The Special Forbearance tool, envisions reduced or suspended payments for delinquent homeowners. Our experience, and that of dozens of counseling agencies throughout the country, is that lenders expect a full payment plus additional funds or the total arrears from the defaulting homeowner. Reduced payment plans are extremely rare
The Partial Claim has also had very limited usage according to our research and the partial claim can only be advanced to a family who is prepared to resume full mortgage payments. Recently HUD increased the amount of income needed for families to qualify for a partial claim making it even less likely to be utilized.
The Pre-foreclosure sale and Deed in Lieu of Foreclosure are designed to move the family out of their home quickly, not to preserve the home
It is very important to consider the implications of this program when the next economic downturn hits the country and millions of hard working people are thrown out of jobs for extended periods of time. Loss mitigation, with its imperative that people be back at work in order to receive assistance, will be even more inadequate and thousands more will lose homes. The FHA insurance fund will also be greatly impacted with increased claims and costs if families arent given time to make it through until a new job can be found.
What I am pointing out is that there is a large gap in the Loss Mitigation Program. It has led to increasing foreclosures, loss of hundreds of millions of dollars to the FHA fund and great misery to thousands of American families.
This is why we have been working with Representative Gutierrez and many members and organizations across the country to add another level to the Loss Mitigation Program. We want to assist the family who is not back on its feet and may need a period of time before they can resume their mortgage payments. HR 595 is modeled on Pennsylvanias highly successful Homeowners Emergency Mortgage Assistance Program (HEMAP). If added to HR 1776 it would be a feature that would make the bill an even better vehicle for increasing and preserving homeownership in the United States.

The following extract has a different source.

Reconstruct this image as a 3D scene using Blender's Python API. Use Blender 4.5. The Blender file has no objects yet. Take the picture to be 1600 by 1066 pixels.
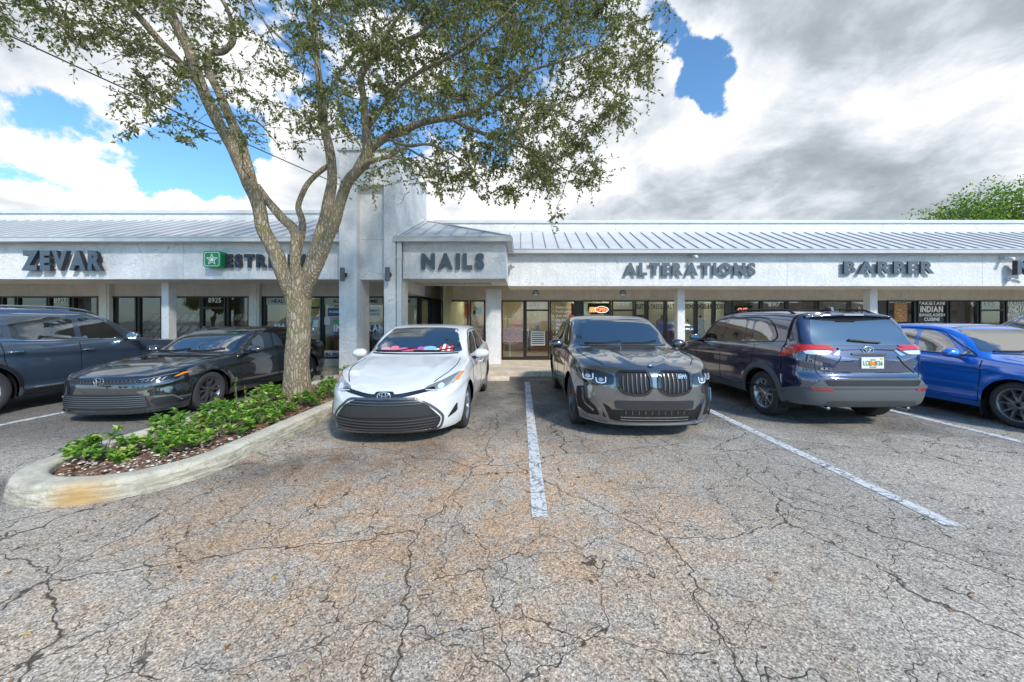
import bpy, bmesh, math, random
from math import sin, cos, pi, radians, sqrt
from mathutils import Vector, Matrix, noise
from mathutils.bvhtree import BVHTree
from mathutils.geometry import delaunay_2d_cdt

R = random.Random(7)
SC = bpy.context.scene
COL = SC.collection

# ---------------------------------------------------------------- camera
F, CX, CY, CH = 570.0, 815.0, 502.5, 1.5      # focal length in px of a 1600 px wide frame, vanishing point, eye height
cam_d = bpy.data.cameras.new('camera'); cam = bpy.data.objects.new('camera', cam_d); COL.objects.link(cam)
cam.location = (0, 0, CH); cam.rotation_euler = (radians(90), 0, 0)
cam_d.sensor_width = 36; cam_d.lens = 36 * F / 1600
cam_d.shift_x = (800 - CX) / 1600; cam_d.shift_y = -(533 - CY) / 1600
cam_d.clip_start = 0.05; cam_d.clip_end = 3000
SC.camera = cam
SC.view_settings.view_transform = 'Standard'; SC.view_settings.look = 'None'
SC.view_settings.exposure = 1.28; SC.view_settings.gamma = 1

# ---------------------------------------------------------------- sun and sky
EL, AZ = radians(37), radians(33)
sun_dir = Vector((sin(AZ) * cos(EL), -cos(AZ) * cos(EL), sin(EL)))   # towards the sun: behind the camera, to the right
sd = bpy.data.lights.new('sun', 'SUN'); sd.energy = 1.55; sd.angle = radians(6.0); sd.color = (1, .95, .87)
sun = bpy.data.objects.new('sun', sd); COL.objects.link(sun)
sun.rotation_euler = sun_dir.to_track_quat('Z', 'Y').to_euler(); sun.location = (5, -10, 20)

W = bpy.data.worlds.new('World'); SC.world = W; W.use_nodes = True
nt = W.node_tree; nt.nodes.clear()
class G:
    """small wrapper to write node graphs"""
    def __init__(s, t): s.t = t
    def n(s, typ, **kw):
        nd = s.t.nodes.new(typ)
        ins = kw.pop('i', {})
        for k, v in kw.items(): setattr(nd, k, v)
        for k, v in ins.items():
            if isinstance(v, bpy.types.NodeSocket): s.t.links.new(v, nd.inputs[k])
            else: nd.inputs[k].default_value = v
        return nd
    def m(s, op, a, b=None, c=None, clamp=False):
        i = {0: a}
        if b is not None: i[1] = b
        if c is not None: i[2] = c
        return s.n('ShaderNodeMath', operation=op, use_clamp=clamp, i=i).outputs[0]
    def v(s, op, a, b=None, sc=None):
        i = {0: a}
        if b is not None: i[1] = b
        if sc is not None: i[3] = sc
        nd = s.n('ShaderNodeVectorMath', operation=op, i=i)
        return nd.outputs['Value'] if op in ('DOT_PRODUCT', 'LENGTH', 'DISTANCE') else nd.outputs[0]
    def mr(s, v, a, b, c=0.0, d=1.0, smooth=False):
        return s.n('ShaderNodeMapRange', interpolation_type='SMOOTHSTEP' if smooth else 'LINEAR',
                   i={0: v, 1: a, 2: b, 3: c, 4: d}).outputs[0]
    def mix(s, f, a, b, mode='MIX'):
        nd = s.n('ShaderNodeMix', data_type='RGBA', blend_type=mode)
        for k, x in ((0, f), (6, a), (7, b)):
            if isinstance(x, bpy.types.NodeSocket): s.t.links.new(x, nd.inputs[k])
            else: nd.inputs[k].default_value = (*x, 1) if isinstance(x, tuple) and len(x) == 3 else x
        return nd.outputs[2]
    def noise(s, vec, scale, detail=4, rough=.55, dist=0.0):
        return s.n('ShaderNodeTexNoise', i={'Vector': vec, 'Scale': scale, 'Detail': detail, 'Roughness': rough, 'Distortion': dist})
    def ramp(s, f, stops):
        nd = s.n('ShaderNodeValToRGB', i={0: f}); e = nd.color_ramp.elements
        while len(e) > 1: e.remove(e[-1])
        e[0].position = stops[0][0]; e[0].color = (*stops[0][1], 1)
        for p, c in stops[1:]:
            x = e.new(p); x.color = (*c, 1)
        return nd.outputs[0]
g = G(nt)
sky = g.n('ShaderNodeTexSky', sky_type='NISHITA', sun_disc=False, sun_elevation=EL,
          sun_rotation=pi - AZ, air_density=1.0, dust_density=0.4, ozone_density=3.0)
tc = g.n('ShaderNodeTexCoord')
D = g.v('NORMALIZE', tc.outputs['Generated'])
xyz = g.n('ShaderNodeSeparateXYZ', i={0: D})
zz = g.m('ADD', g.m('ABSOLUTE', xyz.outputs[2]), 0.32)
pl = g.n('ShaderNodeCombineXYZ', i={0: g.m('DIVIDE', xyz.outputs[0], zz), 1: g.m('DIVIDE', xyz.outputs[1], zz), 2: 0.0}).outputs[0]
def pdir(x, y): return Vector(((x - CX) / F, 1, (CY - y) / F)).normalized()
n1 = g.noise(g.v('ADD', pl, (3.7, 1.2, 0)), 1.15, 10, .56, .15).outputs[0]
n3 = g.noise(g.v('ADD', pl, (8.1, 4.4, 2)), 3.2, 8, .6, .3).outputs[0]
cov = g.m('ADD', g.m('MULTIPLY', g.m('SUBTRACT', n1, .5), 2.0), g.m('MULTIPLY', g.m('SUBTRACT', n3, .5), 1.9))
DW = g.v('ADD', D, g.v('SCALE', g.v('SUBTRACT', g.noise(D, 4.5, 7, .62).outputs[1], (.5, .5, .5)), sc=.22))
def blob(cur, d, r, amt):
    dist = g.v('DISTANCE', DW, tuple(d))
    return g.m('ADD', cur, g.mr(dist, r, r * .1, 0.0, amt, True))
cov = g.m('ADD', cov, g.mr(xyz.outputs[1], -.3, .5, -.42, .34, True))
for px, py, r, a in [(30, 205, .17, -.62), (195, 165, .25, -.66), (330, 130, .30, -.40), (345, 250, .14, -.55), (275, 285, .08, -.5), (1085, 100, .11, -.8), (1100, 0, .14, .7), (1035, 120, .06, .4),
                     (1125, 165, .10, -.75), (1030, 55, .09, -.5), (700, 60, .5, -.25), (1400, 220, .7, .5), (80, 40, .25, .5), (130, 265, .26, .45), (900, 300, .4, .3), (480, 290, .22, .4)]:
    cov = blob(cov, pdir(px, py), r, a)
for d_, r, a in [((.08, .42, .9), .62, -.95), ((.42, .42, .82), .36, -.65), ((-.42, .5, .76), .36, -.45), ((.0, -.3, .95), .7, -.5), ((-.70, .40, .60), .24, -.5)]:
    cov = blob(cov, Vector(d_).normalized(), r, a)
mask = g.mr(cov, -.04, .12, 0, 1, True)
# cloud brightness: fine relief plus big dark bellies
n2 = g.noise(g.v('ADD', pl, (1.3, 9.2, 5)), 2.6, 9, .62, .35).outputs[0]
dens = g.mr(cov, .05, .9, 1.0, .78, True)
n4 = g.noise(g.v('ADD', pl, (8.1, 4.55, 2)), 3.2, 8, .6, .3).outputs[0]
n5 = g.noise(g.v('ADD', pl, (3.7, 1.5, 0)), 1.15, 10, .56, .15).outputs[0]
relief = g.m('ADD', g.m('MULTIPLY', g.m('SUBTRACT', n3, n4), 1.1), g.m('MULTIPLY', g.m('SUBTRACT', n1, n5), 1.3))
shade = g.m('ADD', g.m('MULTIPLY', dens, g.mr(n2, .3, .7, .76, 1.06)), relief)
for px, py, r, a in [(1330, 270, .5, -.13), (1200, 320, .3, -.08), (1500, 230, .4, -.05), (1250, 70, .25, -.05), (950, 200, .2, .16),
                     (230, 250, .2, .16), (1180, 190, .14, .14), (90, 290, .18, .10), (740, 300, .25, .10), (60, 60, .3, -.12), (1060, 240, .12, .16)]:
    shade = blob(shade, pdir(px, py), r, a)
shade = g.m('MAXIMUM', shade, .25)
ccol = g.ramp(shade, [(0.25, (.29, .33, .37)), (.5, (.44, .50, .55)), (.75, (.74, .78, .83)), (.95, (1.0, 1.0, 1.0))])
ccol = g.mix(1.0, ccol, (3.95, 3.95, 3.95), 'MULTIPLY')
skyc = g.mix(1.0, sky.outputs[0], (.58, .80, .88), 'MULTIPLY')
low = g.mr(xyz.outputs[2], .0, .10, .55, 0.0, True)
fin = g.mix(g.m('MAXIMUM', mask, low), skyc, ccol)
bg = g.n('ShaderNodeBackground', i={0: fin, 1: 0.118})
g.n('ShaderNodeOutputWorld', i={0: bg.outputs[0]})

# ---------------------------------------------------------------- helpers
def Pt(x, y, Y): return Vector(((x - CX) * Y / F, Y, CH + (CY - y) * Y / F))
def PX(x, Y): return (x - CX) * Y / F
def PZ(y, Y): return CH + (CY - y) * Y / F

def tag(o, label=None, cat=None, group=None, kind=None):
    if label: o['label'] = label
    if cat: o['category'] = cat
    if group: o['group'] = group
    if kind: o['kind'] = kind
    return o
def thing(name, label, cat, loc=(0, 0, 0), rz=0.0, group=None):
    o = bpy.data.objects.new(name, None); COL.objects.link(o); o.empty_display_size = .2
    o.location = loc; o.rotation_euler = (0, 0, rz)
    return tag(o, label, cat, group)
def sub(name, parent):
    o = bpy.data.objects.new(name, None); COL.objects.link(o); o.parent = parent; o.empty_display_size = .1
    return o
def wloc(o):
    v = Vector((0, 0, 0))
    while o: v += o.location; o = o.parent
    return v
def mk(name, vs, fs, mat, parent=None, smooth=False, idx=None, world=False, origin=None):
    """mesh object; world=True: vertices are given in world space and the parent chain is unrotated"""
    me = bpy.data.meshes.new(name)
    off = Vector((0, 0, 0))
    if world and parent: off = wloc(parent)
    if origin is not None: off = Vector(origin)
    if off.length: vs = [(v[0] - off[0], v[1] - off[1], v[2] - off[2]) for v in vs]
    me.from_pydata([tuple(v) for v in vs], [], fs)
    ms = mat if isinstance(mat, (list, tuple)) else [mat]
    for m in ms: me.materials.append(m)
    if smooth: me.polygons.foreach_set('use_smooth', [True] * len(me.polygons))
    if idx: me.polygons.foreach_set('material_index', idx)
    me.update()
    o = bpy.data.objects.new(name, me); COL.objects.link(o)
    if parent: o.parent = parent
    if origin is not None: o.location = origin
    return o
class MB:
    def __init__(s): s.v = []; s.f = []; s.mi = []; s.cur = 0
    def add(s, vs, fs):
        b = len(s.v); s.v += [tuple(v) for v in vs]; s.f += [tuple(b + i for i in f) for f in fs]; s.mi += [s.cur] * len(fs)
    def box(s, x0, x1, y0, y1, z0, z1, bev=0):
        if bev:
            bm = bmesh.new(); bmesh.ops.create_cube(bm, size=1)
            for v in bm.verts: v.co = Vector(((x0 + x1) / 2 + v.co.x * (x1 - x0), (y0 + y1) / 2 + v.co.y * (y1 - y0), (z0 + z1) / 2 + v.co.z * (z1 - z0)))
            bmesh.ops.bevel(bm, geom=bm.edges[:], offset=bev, segments=2, affect='EDGES', profile=.5)
            bm.verts.index_update()
            s.add([v.co.copy() for v in bm.verts], [[v.index for v in f.verts] for f in bm.faces]); bm.free(); return
        s.add([(x0, y0, z0), (x1, y0, z0), (x1, y1, z0), (x0, y1, z0), (x0, y0, z1), (x1, y0, z1), (x1, y1, z1), (x0, y1, z1)],
              [(0, 3, 2, 1), (4, 5, 6, 7), (0, 1, 5, 4), (1, 2, 6, 5), (2, 3, 7, 6), (3, 0, 4, 7)])
    def tube(s, pts, rad, seg=8, cap=True):
        pts = [Vector(p) for p in pts]
        rs = rad if isinstance(rad, (list, tuple)) else [rad] * len(pts)
        vs = []; fs = []
        t0 = (pts[1] - pts[0]).normalized()
        u = t0.orthogonal().normalized()
        for i, p in enumerate(pts):
            t = (pts[min(i + 1, len(pts) - 1)] - pts[max(i - 1, 0)]).normalized()
            u = (u - t * u.dot(t)); u = u.normalized() if u.length > 1e-6 else t.orthogonal().normalized()
            w = t.cross(u)
            for k in range(seg):
                a = 2 * pi * k / seg
                vs.append(p + (u * cos(a) + w * sin(a)) * rs[i])
        for i in range(len(pts) - 1):
            for k in range(seg):
                a, b = i * seg + k, i * seg + (k + 1) % seg
                fs.append((a, b, b + seg, a + seg))
        if cap:
            fs.append(tuple(range(seg))[::-1]); fs.append(tuple((len(pts) - 1) * seg + k for k in range(seg)))
        s.add(vs, fs)
    def prism(s, poly, f0, f1):
        """poly: 2D list; f0,f1 map (a,b)->3D for the two end faces"""
        n = len(poly)
        s.add([f0(*p) for p in poly] + [f1(*p) for p in poly],
              [tuple(range(n))[::-1], tuple(range(n, 2 * n))] + [(i, (i + 1) % n, n + (i + 1) % n, n + i) for i in range(n)])
    def build(s, name, mat, parent=None, smooth=False, world=False, origin=None):
        return mk(name, s.v, s.f, mat, parent, smooth, s.mi if isinstance(mat, (list, tuple)) else None, world, origin)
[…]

HEMAP was enacted in Pennsylvania in 1983 during the recession of that year. It was signed into law by Governor Richard Thornburgh and has been reauthorized four different times by unanimous votes of the state Legislature. The last time it was made a permanent Pennsylvania program. Families facing foreclosure through no fault of their own are offered loans of up to 36 months. The program gives families the time to recover and operates on the assumption that working families, if given enough time will get back on their feet and maintain their homes. This confidence has been rewarded by the fact that 90% of the 25,000 families assisted since 1983 have been able to maintain their homes. Homeowners apply for assistance at housing counseling agencies located throughout the state and foreclosure actions are stayed pending a decision, thus eliminating legal fees. The program is run by the Pennsylvania Housing Finance Agency.
In contrast to HUD, Pennsylvania has no direct financial incentive to prevent foreclosures. However Pennsylvania has appropriated $177 million over the life of the program. Over $100 million has been repaid to date by assisted homeowners. The program has run with no new state appropriation for FY 1998-99 and the current fiscal year due to repayment of loans. Approval rates for the program have ranged between 29% and 43% depending on the state of the economy and other factors.
We believe that adding the content of HR595, which is modeled on the Pennsylvania program, to the American Homeownership Act will fill in the gaps that make Loss Mitigation ineffective and save the homes of thousands of deserving families. It will reduce losses to the FHA fund associated with foreclosures and reduce the numbers of abandoned houses and blight in our neighborhoods. I thank you for inviting me to add this perspective into these important hearings.